Numerous incidents of beatings, abuse, and humiliation of Black servicemen during this period were duly chronicled by the nation’s vibrant African American press. But the stories that dominated the front pages of the Pittsburgh Courier, the Chicago Defender, the New York Amsterdam News, the Baltimore Afro-American, and others were generally ignored by a white press that was indifferent to the mistreatment of Black veterans. Many white editors seemed to consider such occurrences either too routine to be newsworthy—or too shameful to publicize. Newspapers in the South, particularly in smaller communities, shared an attitude that the returning Black GIs needed to be reminded of their proper place.

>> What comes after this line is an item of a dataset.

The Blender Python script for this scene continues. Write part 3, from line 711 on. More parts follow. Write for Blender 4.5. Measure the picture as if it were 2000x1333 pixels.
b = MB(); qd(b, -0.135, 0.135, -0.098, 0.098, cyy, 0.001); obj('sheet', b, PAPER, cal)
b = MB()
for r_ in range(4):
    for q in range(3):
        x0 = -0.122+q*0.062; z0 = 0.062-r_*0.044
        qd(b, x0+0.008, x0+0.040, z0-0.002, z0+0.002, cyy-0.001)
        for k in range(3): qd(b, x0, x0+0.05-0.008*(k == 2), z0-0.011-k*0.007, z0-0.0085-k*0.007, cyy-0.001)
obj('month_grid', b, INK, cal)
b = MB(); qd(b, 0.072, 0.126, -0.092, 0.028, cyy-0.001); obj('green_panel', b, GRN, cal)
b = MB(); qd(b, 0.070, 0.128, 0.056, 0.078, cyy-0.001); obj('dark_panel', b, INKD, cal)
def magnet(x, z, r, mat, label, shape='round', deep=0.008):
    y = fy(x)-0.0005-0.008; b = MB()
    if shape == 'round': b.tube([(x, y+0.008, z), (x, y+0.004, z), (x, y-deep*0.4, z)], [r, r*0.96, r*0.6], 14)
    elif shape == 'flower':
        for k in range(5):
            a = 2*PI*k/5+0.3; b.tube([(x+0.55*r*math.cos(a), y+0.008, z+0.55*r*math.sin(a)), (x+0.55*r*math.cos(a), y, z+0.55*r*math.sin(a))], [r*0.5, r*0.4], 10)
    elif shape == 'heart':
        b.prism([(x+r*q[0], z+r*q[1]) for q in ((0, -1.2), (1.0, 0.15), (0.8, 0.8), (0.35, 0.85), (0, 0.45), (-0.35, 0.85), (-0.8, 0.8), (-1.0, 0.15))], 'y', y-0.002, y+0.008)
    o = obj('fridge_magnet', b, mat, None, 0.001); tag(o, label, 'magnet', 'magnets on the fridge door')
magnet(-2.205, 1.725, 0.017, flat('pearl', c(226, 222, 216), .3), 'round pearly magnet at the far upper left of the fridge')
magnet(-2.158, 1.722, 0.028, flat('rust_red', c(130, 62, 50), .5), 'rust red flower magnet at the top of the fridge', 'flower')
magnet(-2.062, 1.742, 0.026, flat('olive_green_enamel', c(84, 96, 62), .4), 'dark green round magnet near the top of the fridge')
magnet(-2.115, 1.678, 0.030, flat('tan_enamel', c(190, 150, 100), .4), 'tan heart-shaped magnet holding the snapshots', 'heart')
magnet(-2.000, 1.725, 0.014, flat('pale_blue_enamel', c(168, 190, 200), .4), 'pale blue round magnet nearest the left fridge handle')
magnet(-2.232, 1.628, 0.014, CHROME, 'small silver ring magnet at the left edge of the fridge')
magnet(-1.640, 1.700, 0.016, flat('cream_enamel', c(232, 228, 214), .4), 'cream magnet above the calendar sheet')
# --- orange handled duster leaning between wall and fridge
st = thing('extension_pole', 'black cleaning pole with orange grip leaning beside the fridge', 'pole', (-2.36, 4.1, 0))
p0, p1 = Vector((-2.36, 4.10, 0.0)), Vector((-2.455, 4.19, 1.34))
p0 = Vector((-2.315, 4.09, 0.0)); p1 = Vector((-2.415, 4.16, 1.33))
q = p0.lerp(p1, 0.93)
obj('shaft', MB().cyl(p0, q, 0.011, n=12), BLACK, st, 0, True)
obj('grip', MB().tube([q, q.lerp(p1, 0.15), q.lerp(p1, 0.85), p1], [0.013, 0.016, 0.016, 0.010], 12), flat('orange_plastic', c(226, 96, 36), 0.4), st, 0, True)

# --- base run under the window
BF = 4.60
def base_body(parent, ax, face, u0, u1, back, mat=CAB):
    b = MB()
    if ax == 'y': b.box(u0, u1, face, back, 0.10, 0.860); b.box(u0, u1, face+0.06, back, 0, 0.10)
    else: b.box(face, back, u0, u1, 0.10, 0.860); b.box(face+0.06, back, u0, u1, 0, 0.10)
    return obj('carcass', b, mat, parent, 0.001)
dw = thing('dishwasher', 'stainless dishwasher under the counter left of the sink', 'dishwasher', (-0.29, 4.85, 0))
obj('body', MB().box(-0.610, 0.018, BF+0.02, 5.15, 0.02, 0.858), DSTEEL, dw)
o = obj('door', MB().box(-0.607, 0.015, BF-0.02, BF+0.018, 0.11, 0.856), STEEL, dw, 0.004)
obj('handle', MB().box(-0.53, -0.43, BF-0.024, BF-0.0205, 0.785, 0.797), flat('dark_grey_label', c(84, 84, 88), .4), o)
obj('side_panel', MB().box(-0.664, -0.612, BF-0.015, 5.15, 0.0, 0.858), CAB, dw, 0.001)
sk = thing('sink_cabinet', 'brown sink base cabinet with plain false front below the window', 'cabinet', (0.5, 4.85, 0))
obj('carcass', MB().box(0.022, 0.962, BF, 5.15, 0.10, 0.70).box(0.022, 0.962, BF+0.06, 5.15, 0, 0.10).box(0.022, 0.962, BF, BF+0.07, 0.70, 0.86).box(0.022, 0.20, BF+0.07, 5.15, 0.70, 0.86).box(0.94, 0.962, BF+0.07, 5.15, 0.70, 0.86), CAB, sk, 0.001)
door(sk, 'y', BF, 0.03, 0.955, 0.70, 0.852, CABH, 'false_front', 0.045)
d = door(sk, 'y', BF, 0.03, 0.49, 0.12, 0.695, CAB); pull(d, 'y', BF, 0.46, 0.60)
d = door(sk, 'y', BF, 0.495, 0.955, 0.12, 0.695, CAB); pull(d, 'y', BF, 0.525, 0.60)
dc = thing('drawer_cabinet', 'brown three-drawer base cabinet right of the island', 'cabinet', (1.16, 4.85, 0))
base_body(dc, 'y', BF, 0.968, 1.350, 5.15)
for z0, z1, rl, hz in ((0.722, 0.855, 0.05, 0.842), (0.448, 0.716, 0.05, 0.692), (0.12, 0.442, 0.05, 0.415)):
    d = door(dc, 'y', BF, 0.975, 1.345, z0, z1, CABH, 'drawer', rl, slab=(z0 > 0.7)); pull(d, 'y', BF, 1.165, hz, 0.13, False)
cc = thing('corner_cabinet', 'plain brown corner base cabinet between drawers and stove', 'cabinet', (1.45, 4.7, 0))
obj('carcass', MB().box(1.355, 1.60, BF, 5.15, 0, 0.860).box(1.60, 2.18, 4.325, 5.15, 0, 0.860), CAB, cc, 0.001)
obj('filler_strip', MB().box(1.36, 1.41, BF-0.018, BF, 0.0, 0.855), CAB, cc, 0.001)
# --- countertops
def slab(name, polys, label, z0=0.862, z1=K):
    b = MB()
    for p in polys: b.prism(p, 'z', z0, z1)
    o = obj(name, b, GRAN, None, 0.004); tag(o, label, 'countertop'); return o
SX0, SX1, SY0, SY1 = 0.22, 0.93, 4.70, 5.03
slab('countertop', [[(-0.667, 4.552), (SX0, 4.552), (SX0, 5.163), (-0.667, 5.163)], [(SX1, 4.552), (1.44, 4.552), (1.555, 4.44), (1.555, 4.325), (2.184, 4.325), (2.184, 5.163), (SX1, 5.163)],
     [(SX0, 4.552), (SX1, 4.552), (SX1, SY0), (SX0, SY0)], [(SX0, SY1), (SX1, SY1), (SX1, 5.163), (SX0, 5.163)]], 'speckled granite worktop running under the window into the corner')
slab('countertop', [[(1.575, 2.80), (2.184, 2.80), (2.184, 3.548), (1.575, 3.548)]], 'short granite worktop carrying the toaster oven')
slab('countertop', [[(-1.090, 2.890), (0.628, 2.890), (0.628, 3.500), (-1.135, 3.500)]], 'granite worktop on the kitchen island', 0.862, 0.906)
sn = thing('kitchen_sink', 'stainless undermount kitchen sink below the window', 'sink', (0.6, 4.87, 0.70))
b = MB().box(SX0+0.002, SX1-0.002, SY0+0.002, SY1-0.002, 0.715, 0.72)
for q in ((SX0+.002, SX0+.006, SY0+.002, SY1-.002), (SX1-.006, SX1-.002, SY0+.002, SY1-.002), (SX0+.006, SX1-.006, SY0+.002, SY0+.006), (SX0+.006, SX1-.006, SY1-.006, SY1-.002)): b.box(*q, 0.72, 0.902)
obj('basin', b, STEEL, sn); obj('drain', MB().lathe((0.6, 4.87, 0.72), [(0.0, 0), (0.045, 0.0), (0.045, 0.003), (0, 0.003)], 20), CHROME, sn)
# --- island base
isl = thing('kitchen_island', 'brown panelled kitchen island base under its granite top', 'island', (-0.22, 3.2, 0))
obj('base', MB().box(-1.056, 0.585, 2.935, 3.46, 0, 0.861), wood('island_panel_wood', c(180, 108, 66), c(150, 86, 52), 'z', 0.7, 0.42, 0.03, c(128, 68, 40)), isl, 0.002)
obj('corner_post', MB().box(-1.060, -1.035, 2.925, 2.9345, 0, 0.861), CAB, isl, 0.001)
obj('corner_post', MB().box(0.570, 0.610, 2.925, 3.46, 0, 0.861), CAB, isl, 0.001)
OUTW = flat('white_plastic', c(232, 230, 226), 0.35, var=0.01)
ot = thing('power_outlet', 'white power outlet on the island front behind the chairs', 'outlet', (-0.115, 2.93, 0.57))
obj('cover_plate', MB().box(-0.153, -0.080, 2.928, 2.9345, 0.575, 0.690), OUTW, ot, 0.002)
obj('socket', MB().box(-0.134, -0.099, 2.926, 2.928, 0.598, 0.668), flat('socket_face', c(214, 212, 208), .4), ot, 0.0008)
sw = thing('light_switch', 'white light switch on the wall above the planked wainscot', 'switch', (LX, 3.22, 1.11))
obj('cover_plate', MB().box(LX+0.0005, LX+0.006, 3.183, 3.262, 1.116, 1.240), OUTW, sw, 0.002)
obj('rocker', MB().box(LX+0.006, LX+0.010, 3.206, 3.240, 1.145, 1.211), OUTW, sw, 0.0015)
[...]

The Columbia story was page-one news in the Nashville papers. The Nashville Banner declared: “Highway Patrolmen and Guardsmen Bring Rioting Negroes Under Control.” In an editorial, the local Columbia Daily Herald warned that “the white people of the South” would not tolerate this sort of effrontery from Blacks: “The Negro has not a chance of gaining supremacy over a sovereign people and the sooner the better element of the Negro race realize this, the better off the race will be.”
Over the course of the next several days, testimony was coerced from the Mink Slide prisoners by means of threats and beatings. Two were shot dead in the sheriff’s office for allegedly trying to escape. Bomar later explained how he subdued a third prisoner during the fatal scuffle in the sheriff’s office: “I pulled out my pistol and put my foot on his neck and told him to lay there and not give us any more trouble.” No one was ever charged in the killing of the two prisoners, but twenty-five Black men, seemingly selected at random, were charged with the attempted murder of the four lightly injured Columbia policemen. Of those twenty-five, at least nine were veterans.
The NAACP’s Walter White knew that he had to change the narrative. His organization had experienced a period of exponential growth during the war years, its membership rolls ballooning from about 50,000 in 1940 to 400,000 by 1946. White was a savvy political operator with many friends in high places. He understood the moment and also the need to rally public opinion to his cause. Soon after the violence in Tennessee, White formed the National Committee for Justice in Columbia and recruited former first lady Eleanor Roosevelt as co-chair. Albert Einstein, Sinclair Lewis, Henry Luce, Helen Hayes, Langston Hughes, and Joe Louis were among the notables who lent their name to the cause. White also orchestrated a letter-writing campaign to the White House and to Attorney General (and future Supreme Court justice) Tom Clark, a Texan who was sympathetic to civil rights. But White was still having trouble getting the national press to pay attention to the emerging civil rights struggle, which he knew would be critical in swaying public opinion and building momentum for legislative change.